Kerensa Briggs is an award-winning composer based in London. Her music has been performed internationally at venues including St Paul’s Cathedral and the Sistine Chapel, and has been widely broadcast, also featuring on a number of CDs. Kerensa won the National Centre for Early Music Young Composers Award 2014. Her love of choral music emanates from her background, singing in choirs including Gloucester Cathedral Youth and the Choir of King’s College London, where she held a Choral Scholarship and undertook an MMus in Composition.

O nata lux (Fredrik Sixten)
The composer writes: 'Inspired by the works of Tallis, O nata lux is a hymn of praise. The starting point is melancholy and darkness—both the choir and the soprano saxophone search for the light. From certainty (or tonality), to uncertainty (atonality), this work reflects the journey many of us take in life. The words of Nobel-prize-winning Swedish author Tomas Tranströmer have inspired me: “In the midst of the forest there is an unexpected glade to be found only by the one who is lost”. This glade could be the holy space of Canterbury Cathedral or wherever we find faith, hope and love to continue to strive ahead.'

Fredrik Sixten is one of the leading Swedish composers of his generation, studying composition with Sven-David Sandström at the Royal College of Music in Stockholm. Before becoming a full-time composer, he worked as a cathedral organist in Sweden and Norway and is known internationally for his many sacred choral works for unaccompanied voices or with orchestra. These works include, among others, a Requiem, Christmas Oratorio and three settings of the passion according to St Matthew, St Mark and St John.

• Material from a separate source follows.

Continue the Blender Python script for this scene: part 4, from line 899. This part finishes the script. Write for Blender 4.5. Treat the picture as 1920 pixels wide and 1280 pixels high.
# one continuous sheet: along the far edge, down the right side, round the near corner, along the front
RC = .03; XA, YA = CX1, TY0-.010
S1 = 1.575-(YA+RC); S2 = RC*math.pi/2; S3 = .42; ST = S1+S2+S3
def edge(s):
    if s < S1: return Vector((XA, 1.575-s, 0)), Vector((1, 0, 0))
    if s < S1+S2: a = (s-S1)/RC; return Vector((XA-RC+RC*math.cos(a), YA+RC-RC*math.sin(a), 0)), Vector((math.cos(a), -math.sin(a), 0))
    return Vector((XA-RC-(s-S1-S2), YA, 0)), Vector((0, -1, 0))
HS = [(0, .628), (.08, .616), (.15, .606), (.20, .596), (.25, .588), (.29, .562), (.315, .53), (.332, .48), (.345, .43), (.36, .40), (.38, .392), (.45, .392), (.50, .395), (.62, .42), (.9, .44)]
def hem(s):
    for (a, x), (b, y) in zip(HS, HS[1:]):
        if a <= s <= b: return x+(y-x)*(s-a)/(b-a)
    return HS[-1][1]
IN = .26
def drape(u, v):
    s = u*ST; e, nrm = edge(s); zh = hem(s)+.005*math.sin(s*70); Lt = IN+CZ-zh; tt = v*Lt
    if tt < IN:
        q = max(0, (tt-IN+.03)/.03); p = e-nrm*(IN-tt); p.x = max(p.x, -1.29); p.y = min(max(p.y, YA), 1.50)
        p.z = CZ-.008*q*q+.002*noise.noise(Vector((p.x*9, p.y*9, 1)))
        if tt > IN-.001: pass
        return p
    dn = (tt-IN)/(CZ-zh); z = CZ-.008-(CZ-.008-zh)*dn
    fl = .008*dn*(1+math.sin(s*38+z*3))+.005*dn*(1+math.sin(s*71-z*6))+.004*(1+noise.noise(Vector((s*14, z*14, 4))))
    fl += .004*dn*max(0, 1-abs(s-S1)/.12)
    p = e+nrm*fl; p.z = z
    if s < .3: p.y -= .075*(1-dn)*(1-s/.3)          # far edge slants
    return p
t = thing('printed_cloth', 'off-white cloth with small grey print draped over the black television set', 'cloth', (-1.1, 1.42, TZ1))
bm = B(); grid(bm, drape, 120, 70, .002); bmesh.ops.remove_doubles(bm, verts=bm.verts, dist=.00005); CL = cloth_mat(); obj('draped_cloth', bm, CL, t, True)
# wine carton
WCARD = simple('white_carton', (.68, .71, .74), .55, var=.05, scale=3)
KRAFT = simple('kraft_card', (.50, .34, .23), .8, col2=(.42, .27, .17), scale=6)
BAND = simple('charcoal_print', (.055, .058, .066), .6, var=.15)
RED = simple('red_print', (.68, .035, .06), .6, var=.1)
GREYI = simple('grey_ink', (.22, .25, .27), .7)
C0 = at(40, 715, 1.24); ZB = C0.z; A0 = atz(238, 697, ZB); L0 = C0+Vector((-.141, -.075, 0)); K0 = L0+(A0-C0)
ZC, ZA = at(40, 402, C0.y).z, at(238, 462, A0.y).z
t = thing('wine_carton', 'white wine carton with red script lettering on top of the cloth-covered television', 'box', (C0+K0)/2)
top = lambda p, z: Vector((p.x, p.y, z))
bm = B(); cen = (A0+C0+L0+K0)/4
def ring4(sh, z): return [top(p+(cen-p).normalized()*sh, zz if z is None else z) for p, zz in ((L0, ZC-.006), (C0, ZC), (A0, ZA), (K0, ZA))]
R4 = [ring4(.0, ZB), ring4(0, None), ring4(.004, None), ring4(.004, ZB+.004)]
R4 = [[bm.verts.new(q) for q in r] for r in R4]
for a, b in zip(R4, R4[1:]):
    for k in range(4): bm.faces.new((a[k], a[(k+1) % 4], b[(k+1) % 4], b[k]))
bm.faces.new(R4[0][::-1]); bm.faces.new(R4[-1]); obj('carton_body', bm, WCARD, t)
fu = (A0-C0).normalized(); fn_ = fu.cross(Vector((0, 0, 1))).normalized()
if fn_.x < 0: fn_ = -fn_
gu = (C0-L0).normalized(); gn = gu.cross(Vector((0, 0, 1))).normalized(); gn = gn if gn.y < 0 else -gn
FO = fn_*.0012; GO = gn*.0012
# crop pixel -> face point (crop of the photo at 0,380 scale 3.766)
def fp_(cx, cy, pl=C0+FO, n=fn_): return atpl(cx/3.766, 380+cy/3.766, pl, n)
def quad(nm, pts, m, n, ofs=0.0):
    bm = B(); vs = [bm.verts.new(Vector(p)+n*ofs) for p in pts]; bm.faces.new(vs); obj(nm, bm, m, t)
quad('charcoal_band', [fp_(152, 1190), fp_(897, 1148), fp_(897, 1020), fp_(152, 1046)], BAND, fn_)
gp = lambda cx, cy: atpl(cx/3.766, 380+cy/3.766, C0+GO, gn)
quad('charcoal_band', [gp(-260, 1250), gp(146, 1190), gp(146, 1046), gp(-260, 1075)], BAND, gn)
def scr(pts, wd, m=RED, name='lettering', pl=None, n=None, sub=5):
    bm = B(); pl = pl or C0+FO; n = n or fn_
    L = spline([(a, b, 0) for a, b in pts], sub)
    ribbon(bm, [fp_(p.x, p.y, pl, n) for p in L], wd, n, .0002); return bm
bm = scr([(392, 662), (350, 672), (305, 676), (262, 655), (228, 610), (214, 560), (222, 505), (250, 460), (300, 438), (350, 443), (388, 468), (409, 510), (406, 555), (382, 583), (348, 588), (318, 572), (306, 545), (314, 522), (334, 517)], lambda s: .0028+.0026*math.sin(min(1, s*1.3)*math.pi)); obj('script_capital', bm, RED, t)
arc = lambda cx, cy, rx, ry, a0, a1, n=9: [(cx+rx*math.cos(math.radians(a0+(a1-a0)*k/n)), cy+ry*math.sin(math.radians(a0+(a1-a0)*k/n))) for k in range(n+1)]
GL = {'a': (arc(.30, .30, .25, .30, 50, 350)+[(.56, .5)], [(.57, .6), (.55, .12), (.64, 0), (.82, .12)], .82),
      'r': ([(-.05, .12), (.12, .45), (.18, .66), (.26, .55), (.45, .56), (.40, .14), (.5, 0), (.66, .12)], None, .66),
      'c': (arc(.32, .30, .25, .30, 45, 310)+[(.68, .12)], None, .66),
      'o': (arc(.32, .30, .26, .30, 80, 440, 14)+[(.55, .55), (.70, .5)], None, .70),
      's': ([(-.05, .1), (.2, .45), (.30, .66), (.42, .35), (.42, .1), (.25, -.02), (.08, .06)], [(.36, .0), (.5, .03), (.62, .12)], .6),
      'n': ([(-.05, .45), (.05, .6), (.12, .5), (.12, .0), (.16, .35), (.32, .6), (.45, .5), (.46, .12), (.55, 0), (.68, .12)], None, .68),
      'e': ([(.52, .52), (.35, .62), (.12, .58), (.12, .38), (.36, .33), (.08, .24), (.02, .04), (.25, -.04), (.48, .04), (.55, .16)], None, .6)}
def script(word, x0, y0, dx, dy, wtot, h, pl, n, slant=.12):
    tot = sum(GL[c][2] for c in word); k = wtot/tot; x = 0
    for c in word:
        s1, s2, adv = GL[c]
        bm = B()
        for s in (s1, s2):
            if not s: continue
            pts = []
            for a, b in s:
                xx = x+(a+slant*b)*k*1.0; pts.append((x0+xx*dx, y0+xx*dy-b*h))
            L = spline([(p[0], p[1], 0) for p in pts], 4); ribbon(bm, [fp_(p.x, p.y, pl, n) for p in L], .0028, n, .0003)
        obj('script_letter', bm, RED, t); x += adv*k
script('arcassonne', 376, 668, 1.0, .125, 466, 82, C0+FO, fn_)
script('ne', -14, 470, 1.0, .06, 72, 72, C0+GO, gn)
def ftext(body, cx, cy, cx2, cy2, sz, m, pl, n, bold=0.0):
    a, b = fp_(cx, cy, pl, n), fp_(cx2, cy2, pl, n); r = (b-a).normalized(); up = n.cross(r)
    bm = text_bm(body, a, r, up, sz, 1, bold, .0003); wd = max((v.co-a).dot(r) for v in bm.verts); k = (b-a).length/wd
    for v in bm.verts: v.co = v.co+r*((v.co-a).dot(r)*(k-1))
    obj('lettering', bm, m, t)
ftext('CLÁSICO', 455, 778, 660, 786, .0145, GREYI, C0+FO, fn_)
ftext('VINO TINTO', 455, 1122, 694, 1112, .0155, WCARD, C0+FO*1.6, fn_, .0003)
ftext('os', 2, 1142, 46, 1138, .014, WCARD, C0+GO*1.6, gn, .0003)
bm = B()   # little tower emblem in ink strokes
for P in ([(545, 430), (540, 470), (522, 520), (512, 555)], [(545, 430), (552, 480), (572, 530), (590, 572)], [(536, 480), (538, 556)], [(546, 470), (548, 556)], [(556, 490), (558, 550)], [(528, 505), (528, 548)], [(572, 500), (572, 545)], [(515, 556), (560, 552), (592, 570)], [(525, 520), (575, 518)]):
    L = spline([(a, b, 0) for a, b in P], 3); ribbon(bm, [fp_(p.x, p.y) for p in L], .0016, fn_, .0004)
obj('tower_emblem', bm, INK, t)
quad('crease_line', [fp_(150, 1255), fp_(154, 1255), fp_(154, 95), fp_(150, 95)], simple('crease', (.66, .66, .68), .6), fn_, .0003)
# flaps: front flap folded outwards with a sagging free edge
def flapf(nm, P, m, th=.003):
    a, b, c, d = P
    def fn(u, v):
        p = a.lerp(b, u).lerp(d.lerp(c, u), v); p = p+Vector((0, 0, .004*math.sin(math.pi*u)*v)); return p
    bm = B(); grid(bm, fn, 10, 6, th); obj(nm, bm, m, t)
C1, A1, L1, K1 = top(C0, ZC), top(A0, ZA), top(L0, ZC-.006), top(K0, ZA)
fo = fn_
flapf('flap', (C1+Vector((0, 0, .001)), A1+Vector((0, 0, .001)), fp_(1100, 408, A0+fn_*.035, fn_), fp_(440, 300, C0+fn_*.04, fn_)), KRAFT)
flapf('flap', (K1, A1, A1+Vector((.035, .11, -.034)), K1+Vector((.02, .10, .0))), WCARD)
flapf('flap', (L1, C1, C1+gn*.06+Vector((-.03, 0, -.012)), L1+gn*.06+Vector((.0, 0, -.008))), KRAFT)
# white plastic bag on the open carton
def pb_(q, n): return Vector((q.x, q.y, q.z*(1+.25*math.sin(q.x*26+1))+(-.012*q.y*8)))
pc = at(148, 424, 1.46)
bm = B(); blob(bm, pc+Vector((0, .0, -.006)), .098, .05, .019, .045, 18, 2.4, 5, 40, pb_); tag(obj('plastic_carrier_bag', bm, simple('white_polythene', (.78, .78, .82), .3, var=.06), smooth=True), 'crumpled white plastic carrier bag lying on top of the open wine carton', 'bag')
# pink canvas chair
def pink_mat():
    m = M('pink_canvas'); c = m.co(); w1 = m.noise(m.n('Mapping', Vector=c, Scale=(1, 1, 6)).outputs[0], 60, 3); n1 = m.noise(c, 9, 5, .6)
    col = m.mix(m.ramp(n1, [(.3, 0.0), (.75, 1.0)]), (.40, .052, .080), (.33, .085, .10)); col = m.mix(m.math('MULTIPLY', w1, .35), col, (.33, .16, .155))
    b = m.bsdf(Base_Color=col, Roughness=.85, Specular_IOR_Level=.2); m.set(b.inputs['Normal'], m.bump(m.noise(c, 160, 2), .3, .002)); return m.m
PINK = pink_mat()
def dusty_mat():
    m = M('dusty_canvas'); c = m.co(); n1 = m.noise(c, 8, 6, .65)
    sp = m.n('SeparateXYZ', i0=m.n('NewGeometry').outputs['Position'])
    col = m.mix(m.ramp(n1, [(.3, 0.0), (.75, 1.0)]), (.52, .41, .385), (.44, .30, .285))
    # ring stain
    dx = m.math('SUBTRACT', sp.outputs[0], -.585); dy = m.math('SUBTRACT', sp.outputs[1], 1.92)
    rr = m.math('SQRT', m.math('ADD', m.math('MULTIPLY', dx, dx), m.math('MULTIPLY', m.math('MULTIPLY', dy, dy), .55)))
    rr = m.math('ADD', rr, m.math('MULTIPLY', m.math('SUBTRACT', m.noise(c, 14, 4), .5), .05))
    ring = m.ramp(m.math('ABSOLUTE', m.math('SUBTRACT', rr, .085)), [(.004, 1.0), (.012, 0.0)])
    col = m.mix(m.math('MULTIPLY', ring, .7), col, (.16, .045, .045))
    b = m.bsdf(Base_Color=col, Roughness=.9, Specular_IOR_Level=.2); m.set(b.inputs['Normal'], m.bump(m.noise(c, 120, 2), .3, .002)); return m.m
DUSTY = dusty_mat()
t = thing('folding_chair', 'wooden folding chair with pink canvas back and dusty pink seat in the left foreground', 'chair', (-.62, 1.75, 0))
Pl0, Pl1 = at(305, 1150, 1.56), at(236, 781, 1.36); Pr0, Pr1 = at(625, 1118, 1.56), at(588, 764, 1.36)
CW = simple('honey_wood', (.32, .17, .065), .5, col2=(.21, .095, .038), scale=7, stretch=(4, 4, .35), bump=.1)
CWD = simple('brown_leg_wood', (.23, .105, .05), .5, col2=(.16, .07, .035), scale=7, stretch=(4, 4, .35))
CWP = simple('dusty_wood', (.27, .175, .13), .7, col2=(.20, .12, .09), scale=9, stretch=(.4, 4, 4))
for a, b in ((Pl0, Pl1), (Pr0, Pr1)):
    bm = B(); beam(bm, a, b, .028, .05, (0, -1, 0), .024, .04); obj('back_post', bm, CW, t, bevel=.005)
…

Ave maris stella takes flight (Dominic McGonigal)
Ave maris stella takes flight is a palimpsest on the pre-mediaeval hymn Ave maris stella. The plainsong melody takes on a structural role as the harmony is created by layering the tune, mimicking the effect of the acoustic within a big cathedral. The melodies soar over one another in a polymodal canonical pile-up. By contrast, the solo saxophone line is suspended above the rich harmonies. In places, the melody is fragmented, allowing each note to sing for itself—transporting the listener to another place as the music suspends time and engulfs the senses.

Dominic McGonigal found his voice as a composer with the Missa Et incarnatus est, a large work for eight-part choir, soloists and instrumental ensemble. This led to numerous further commissions, including two string quartets for Pro Musica and a new work for vocal group Fever Pitch, premiered in St Paul’s Church, Covent Garden.

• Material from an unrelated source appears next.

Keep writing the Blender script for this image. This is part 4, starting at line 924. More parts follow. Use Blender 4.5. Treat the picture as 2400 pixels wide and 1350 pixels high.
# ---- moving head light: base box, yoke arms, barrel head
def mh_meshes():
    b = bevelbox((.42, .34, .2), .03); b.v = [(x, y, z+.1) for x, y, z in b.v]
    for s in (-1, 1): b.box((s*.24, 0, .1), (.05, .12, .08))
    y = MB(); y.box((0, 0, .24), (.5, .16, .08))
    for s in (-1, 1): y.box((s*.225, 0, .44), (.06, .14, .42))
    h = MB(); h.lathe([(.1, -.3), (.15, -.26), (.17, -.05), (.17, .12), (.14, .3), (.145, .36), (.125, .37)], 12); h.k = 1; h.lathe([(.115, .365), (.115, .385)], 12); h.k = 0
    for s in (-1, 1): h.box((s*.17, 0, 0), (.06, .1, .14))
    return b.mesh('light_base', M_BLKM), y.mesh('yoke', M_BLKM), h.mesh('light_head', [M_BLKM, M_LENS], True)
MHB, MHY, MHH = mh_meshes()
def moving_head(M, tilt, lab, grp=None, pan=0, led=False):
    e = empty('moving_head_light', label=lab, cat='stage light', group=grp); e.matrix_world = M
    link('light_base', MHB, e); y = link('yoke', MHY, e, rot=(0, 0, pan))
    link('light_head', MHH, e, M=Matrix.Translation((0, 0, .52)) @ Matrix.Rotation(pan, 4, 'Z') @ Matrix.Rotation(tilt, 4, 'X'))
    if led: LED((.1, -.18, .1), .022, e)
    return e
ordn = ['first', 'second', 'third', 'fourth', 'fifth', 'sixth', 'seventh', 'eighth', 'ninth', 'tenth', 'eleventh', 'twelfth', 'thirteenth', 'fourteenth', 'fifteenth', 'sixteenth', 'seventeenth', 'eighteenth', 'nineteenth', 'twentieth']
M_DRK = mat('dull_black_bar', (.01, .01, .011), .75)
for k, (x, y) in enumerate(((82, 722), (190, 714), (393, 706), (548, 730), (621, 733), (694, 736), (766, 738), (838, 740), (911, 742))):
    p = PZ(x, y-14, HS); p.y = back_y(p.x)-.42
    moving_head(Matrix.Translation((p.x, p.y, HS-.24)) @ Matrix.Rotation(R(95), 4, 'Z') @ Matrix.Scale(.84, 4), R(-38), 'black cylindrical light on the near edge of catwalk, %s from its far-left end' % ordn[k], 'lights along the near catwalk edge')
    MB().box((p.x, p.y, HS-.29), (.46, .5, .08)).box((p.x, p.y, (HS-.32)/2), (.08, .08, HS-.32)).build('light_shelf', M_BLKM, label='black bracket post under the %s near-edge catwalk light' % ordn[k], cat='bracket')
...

The cage without birds (Cheryl Frances-Hoad)
The cage without birds, for girls’ and boys’ voices, saxophone and organ, takes Schumann’s Wehmut as its starting point. Schumann’s song, from the Eichendorff Liederkreis, Op 39, describes ‘Nightingales, sing[ing] /Their song of longing/From their dungeon cell’. In this piece, motifs from Schumann’s melody are given to the saxophone, who represents a free, cageless bird. The text set is Richard Stokes’ translation of a Jules Renard’s prose poem of the same name, part of his Histoires naturelles.

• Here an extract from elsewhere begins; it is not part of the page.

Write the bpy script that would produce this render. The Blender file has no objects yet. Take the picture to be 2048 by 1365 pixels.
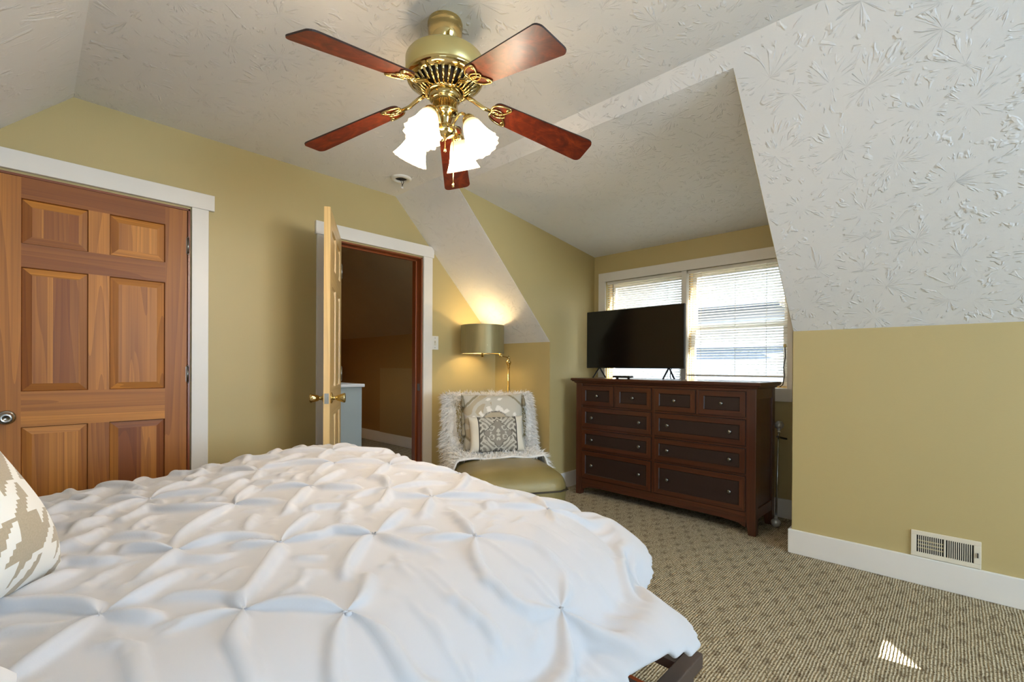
import bpy, bmesh, math, random
import numpy as np
from mathutils import Vector, Matrix
R = math.radians
random.seed(7); rng = np.random.default_rng(7)
SC = bpy.context.scene
COL = SC.collection

# ------------------------------------------------------------------ camera
cam = bpy.data.cameras.new('camera'); camo = bpy.data.objects.new('camera', cam); COL.objects.link(camo)
F_PX, CX, CY = 924.5017, 1006.58, 736.73
YAW, PITCH, ROLL = .7966, -.003, .0053
cam.sensor_width = 36; cam.lens = F_PX * 36 / 2048
cam.shift_x = (1024 - CX) / 2048; cam.shift_y = (CY - 682.5) / 2048
cam.clip_start = .02; cam.clip_end = 300
fwd = Vector((math.sin(YAW) * math.cos(PITCH), math.cos(YAW) * math.cos(PITCH), math.sin(PITCH)))
rt = Vector((math.cos(YAW), -math.sin(YAW), 0)); up = rt.cross(fwd)
rt, up = rt * math.cos(ROLL) + up * math.sin(ROLL), up * math.cos(ROLL) - rt * math.sin(ROLL)
m = Matrix((rt, up, -fwd)).transposed().to_4x4(); m.translation = Vector((-3.2229, -3.2636, 1.1139))
camo.matrix_world = m
SC.camera = camo

# ------------------------------------------------------------------ exposure, sky, sun, window and fill light
SC.view_settings.view_transform = 'Standard'; SC.view_settings.look = 'None'
SC.view_settings.exposure = 1.28; SC.view_settings.gamma = 1; SC.view_settings.use_curve_mapping = False
W = bpy.data.worlds.new('sky'); SC.world = W; W.use_nodes = True
_t = W.node_tree; _bg = _t.nodes['Background']; _g = _t.nodes.new('ShaderNodeTexCoord'); _s = _t.nodes.new('ShaderNodeSeparateXYZ'); _r = _t.nodes.new('ShaderNodeMapRange')
_t.links.new(_g.outputs['Generated'], _s.inputs[0]); _t.links.new(_s.outputs[2], _r.inputs[0])
for _i, _v in enumerate((.24, .6, .55, 7.0)): _r.inputs[1 + _i].default_value = _v          # pale horizon, bright high overcast
_t.links.new(_r.outputs[0], _bg.inputs[1]); _bg.inputs[0].default_value = (.74, .87, 1, 1)
def lamp(name, kind, loc, energy, color, rot=None, **k):
    l = bpy.data.lights.new(name, kind); o = bpy.data.objects.new(name, l); COL.objects.link(o)
    l.energy = energy; l.color = color; o.location = loc
    if rot is not None: o.rotation_euler = rot
    for a, b in k.items(): setattr(l, a, b)
    return o
def aim(d): return Vector(d).to_track_quat('-Z', 'Y').to_euler()
SUN = (-.15, 1, -.37)
lamp('sun', 'SUN', (3, -22, 9), 45.0, (1, .95, .86), aim(SUN), angle=R(.12))
# area light for the unseen near window's daylight, plus an added fill at left
lamp('near_window_daylight', 'AREA', (-1.65, -6.97, 1.5), 57, (.66, .82, 1), aim((-.05, 1, 0)), shape='RECTANGLE', size=1.8, size_y=1.25)
lamp('left_fill_light', 'AREA', (-4.17, -3.6, 1.35), 12, (.70, .85, 1), aim((1, .3, .08)), shape='RECTANGLE', size=1.6, size_y=.95)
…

Admired for her originality, fluency and professionalism, Cheryl Frances-Hoad has been composing to commission since she was fifteen. Classical traditions, along with diverse contemporary inspirations including literature, painting and dance, have contributed to a creative presence provocatively her own. 'Intricate in argument, sometimes impassioned, sometimes mercurial, always compelling in its authority' (Robin Holloway, The Spectator), her output—widely premiered, broadcast and commercially recorded, has reached audiences from the Proms to outreach workshops. It addresses all genres from opera, ballet and concerto to song.

Ave Maria (Jim Clements)
The composer writes: 'As the inspiration for Ave Maria, I chose the first movement of Maurice Ravel’s glorious String Quartet in F, fragmenting, repeating, reshaping and augmenting Ravel’s musical motifs to create something new. My intention is to evoke a single supplicant at prayer: The lilting opening motif of the quartet is fragmented as a hesitant salutation of one unsure how to begin addressing the Virgin Mary. This grows in confidence to extol the Mother of God in the second stanza utilising the unbroken melodic line of Ravel’s second subject. The recapitulation is an impassioned petition with supplicant pleading for Mary to pray for sinners on earth. This becomes less forceful before the final Amen draws the piece to a close through the beautifully shifting harmony of the quartet’s coda.'

Jim Clements started writing and performing music at a young age. Graduating from Manchester University with a first-class degree in music, he decided to pursue a career of singing and composing. As a member of the GRAMMY-nominated vocal ensemble Stile Antico he performed extensively around the globe, frequently deputising in professional ensembles and performing as an oratorio soloist. Jim is Arranger in Residence for VOCES8, who have performed and recorded more than 70 of his arrangements over the last 15 years. He has also written for artists including Paul Simon, Tom Jones, Tim Minchin, The King’s Singers, Mahler Chamber Orchestra, and the Royal Liverpool Philharmonic Orchestra.